Microblog: As we step into the month of june, this article is here to teach you all you need to know to celebrate pride month

Throughout the month of June, the topic of sexuality steps into a spotlight on a global scale. You may have noticed increased gay rights discourse on the news, or companies suddenly changing their logos on social media to incorporate some sort of rainbow. Whether you’re a member of the LGBTQIA+ community, or simply someone interested in educating themselves about the importance of this historic month, this article is here to equip you with everything you need to know about Pride.

So what is pride and where does it come from?

The word gets thrown around a lot but what is the meaning behind Pride? To put it simply, Pride is a month-long celebration of lesbian, gay, bisexual, trans and queer rights.

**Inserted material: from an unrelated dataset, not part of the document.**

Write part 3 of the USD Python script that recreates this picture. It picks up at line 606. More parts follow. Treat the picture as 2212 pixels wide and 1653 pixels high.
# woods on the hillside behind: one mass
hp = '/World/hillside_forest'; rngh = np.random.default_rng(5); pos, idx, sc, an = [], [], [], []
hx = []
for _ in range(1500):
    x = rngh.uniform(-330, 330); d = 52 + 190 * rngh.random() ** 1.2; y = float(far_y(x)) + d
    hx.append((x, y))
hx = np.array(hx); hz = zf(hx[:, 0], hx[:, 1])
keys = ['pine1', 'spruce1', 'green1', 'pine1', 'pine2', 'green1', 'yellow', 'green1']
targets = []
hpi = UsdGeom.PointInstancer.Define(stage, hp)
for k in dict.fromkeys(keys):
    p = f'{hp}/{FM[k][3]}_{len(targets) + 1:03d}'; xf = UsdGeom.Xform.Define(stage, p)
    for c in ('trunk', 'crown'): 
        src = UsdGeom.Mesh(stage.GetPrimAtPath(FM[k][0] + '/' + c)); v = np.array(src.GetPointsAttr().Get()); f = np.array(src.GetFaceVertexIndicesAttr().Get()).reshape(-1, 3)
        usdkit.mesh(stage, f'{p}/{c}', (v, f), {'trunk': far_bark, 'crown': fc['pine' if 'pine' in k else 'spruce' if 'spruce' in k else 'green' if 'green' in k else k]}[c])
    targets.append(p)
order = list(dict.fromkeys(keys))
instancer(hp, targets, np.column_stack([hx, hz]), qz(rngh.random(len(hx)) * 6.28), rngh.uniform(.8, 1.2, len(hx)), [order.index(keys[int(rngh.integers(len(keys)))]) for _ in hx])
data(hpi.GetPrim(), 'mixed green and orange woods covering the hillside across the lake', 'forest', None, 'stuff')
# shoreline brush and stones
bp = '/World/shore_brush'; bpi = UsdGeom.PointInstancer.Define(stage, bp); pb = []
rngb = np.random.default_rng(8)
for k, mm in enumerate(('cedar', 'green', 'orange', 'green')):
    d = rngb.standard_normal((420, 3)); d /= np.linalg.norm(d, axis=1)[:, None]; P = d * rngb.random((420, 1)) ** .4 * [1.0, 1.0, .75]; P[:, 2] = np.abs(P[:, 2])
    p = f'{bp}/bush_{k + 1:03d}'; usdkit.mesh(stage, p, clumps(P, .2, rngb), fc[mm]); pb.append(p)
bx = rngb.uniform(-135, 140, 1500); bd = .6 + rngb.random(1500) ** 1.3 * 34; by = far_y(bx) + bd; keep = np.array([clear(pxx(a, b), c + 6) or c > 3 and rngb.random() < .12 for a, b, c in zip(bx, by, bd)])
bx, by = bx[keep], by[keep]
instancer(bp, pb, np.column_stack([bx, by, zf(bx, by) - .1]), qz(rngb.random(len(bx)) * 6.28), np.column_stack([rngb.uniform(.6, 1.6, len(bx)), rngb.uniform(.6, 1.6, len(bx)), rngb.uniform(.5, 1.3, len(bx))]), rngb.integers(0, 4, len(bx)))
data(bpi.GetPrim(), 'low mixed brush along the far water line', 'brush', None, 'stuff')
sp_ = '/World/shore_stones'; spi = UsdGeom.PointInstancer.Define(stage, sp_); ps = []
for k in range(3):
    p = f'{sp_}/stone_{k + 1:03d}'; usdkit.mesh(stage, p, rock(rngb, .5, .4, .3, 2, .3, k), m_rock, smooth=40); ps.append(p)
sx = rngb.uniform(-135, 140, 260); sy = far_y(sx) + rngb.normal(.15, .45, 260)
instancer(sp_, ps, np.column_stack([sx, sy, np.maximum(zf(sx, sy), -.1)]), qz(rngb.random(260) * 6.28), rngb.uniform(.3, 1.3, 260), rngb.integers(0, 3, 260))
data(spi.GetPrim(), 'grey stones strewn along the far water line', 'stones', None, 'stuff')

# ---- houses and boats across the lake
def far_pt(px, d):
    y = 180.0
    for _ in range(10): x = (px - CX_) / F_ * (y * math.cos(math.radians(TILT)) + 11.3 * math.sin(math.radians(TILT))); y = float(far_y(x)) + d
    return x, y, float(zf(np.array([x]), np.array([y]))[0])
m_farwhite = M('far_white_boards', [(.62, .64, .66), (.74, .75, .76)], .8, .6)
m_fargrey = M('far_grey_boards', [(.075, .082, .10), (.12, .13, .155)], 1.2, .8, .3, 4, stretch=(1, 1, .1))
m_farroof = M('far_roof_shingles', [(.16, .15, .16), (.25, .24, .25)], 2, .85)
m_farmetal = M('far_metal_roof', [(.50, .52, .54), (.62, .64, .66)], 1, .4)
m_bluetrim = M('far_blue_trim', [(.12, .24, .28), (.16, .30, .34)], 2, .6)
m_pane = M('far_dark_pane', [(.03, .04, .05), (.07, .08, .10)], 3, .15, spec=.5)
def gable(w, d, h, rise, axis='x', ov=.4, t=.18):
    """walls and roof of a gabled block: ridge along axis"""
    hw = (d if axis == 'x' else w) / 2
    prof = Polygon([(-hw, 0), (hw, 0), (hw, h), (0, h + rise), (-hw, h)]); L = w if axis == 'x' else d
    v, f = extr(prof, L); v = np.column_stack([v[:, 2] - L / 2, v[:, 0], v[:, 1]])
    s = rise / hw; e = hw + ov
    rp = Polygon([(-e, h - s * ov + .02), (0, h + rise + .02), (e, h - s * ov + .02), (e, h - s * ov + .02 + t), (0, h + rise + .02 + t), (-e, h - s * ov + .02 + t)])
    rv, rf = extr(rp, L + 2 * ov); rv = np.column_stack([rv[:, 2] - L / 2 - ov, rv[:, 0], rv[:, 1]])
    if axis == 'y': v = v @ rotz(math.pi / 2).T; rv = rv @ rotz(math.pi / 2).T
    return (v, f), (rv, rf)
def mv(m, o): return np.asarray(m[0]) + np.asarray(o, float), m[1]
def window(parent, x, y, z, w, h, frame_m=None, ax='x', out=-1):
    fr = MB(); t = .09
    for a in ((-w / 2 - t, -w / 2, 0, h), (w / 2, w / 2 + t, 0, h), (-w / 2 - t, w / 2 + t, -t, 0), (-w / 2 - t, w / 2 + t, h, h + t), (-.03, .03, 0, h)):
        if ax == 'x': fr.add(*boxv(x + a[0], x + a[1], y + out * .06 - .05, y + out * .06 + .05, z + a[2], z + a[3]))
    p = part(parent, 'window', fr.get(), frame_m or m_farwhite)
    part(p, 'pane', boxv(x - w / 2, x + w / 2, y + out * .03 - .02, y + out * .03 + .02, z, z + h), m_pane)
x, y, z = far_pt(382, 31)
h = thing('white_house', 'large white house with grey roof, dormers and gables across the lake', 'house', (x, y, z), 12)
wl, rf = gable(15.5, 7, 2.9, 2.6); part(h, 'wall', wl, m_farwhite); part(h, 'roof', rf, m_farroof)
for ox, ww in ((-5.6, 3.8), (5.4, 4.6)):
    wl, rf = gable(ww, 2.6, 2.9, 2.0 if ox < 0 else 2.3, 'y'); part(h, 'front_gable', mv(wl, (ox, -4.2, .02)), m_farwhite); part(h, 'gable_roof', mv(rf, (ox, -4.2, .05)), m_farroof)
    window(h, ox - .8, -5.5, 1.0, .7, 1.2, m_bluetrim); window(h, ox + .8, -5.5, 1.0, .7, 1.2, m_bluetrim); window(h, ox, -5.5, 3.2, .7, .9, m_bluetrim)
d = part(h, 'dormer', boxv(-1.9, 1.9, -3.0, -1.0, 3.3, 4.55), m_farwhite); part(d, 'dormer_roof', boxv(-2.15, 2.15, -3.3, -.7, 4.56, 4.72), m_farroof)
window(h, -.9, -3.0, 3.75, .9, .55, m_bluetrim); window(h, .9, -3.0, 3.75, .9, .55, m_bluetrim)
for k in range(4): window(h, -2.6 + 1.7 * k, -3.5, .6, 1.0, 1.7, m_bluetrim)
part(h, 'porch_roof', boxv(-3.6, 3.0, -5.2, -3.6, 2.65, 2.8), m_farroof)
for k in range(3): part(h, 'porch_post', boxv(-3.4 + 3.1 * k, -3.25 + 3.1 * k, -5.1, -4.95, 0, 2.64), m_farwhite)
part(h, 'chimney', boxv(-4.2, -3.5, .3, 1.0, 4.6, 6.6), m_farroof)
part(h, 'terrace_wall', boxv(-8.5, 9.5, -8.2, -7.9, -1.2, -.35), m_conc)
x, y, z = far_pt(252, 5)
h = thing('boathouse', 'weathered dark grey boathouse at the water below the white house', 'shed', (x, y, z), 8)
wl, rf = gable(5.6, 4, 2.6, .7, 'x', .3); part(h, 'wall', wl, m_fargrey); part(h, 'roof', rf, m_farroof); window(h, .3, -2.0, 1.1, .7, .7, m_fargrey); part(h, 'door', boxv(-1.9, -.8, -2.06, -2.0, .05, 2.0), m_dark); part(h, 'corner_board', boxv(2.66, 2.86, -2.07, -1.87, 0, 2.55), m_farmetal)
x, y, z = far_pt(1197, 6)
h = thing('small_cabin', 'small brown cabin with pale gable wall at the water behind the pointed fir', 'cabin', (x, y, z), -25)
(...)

It seeks to bring visibility to members of this community and to commemorate the lives of those lost to issues such as HIV/Aids and hate crimes on account of their sexual orientation.

Pride was initially celebrated as “Gay Pride Day” on the last Sunday in June in the U.S but quickly spread over the decades and is now celebrated across the globe. After the Stonewall Riots kicked off on June 28th, 1969 after a police raiding in Greenwich Village, a neighbourhood in New York known for its gay bars, Pride was born. This event worked as a catalyst for the Gay Liberation Movement, sparking protests and campaigns for gay rights over the following decades.

How is pride celebrated today?

Today pride parades, picnics, parties, workshops, symposia and concerts, and LGBTQ Pride Month events attract millions of participants around the world. According to Outright International, in 2021 Pride festivities were marked in at least 107 countries around the world.

Here in Glasgow is no different.

The charity Pride Glasgow is in charge of hosting a range of events over the course of the month. Speaking on the importance of the Pride march, Dame Barbra La Bush, a veteran of the event in Glasgow had this to say about the importance of the event:
"With the rising attacks against people who are LGBTQ+ it is more important than ever that people who support equality turn out and support the march and our communities."

So whether you're planning to attend a pride event this June, or simply showing your support at home, it's is important to remember the history behind what Pride is today, to recognise where the celebrations come from and to honour that legacy in the years to come. Wear your rainbow with pride!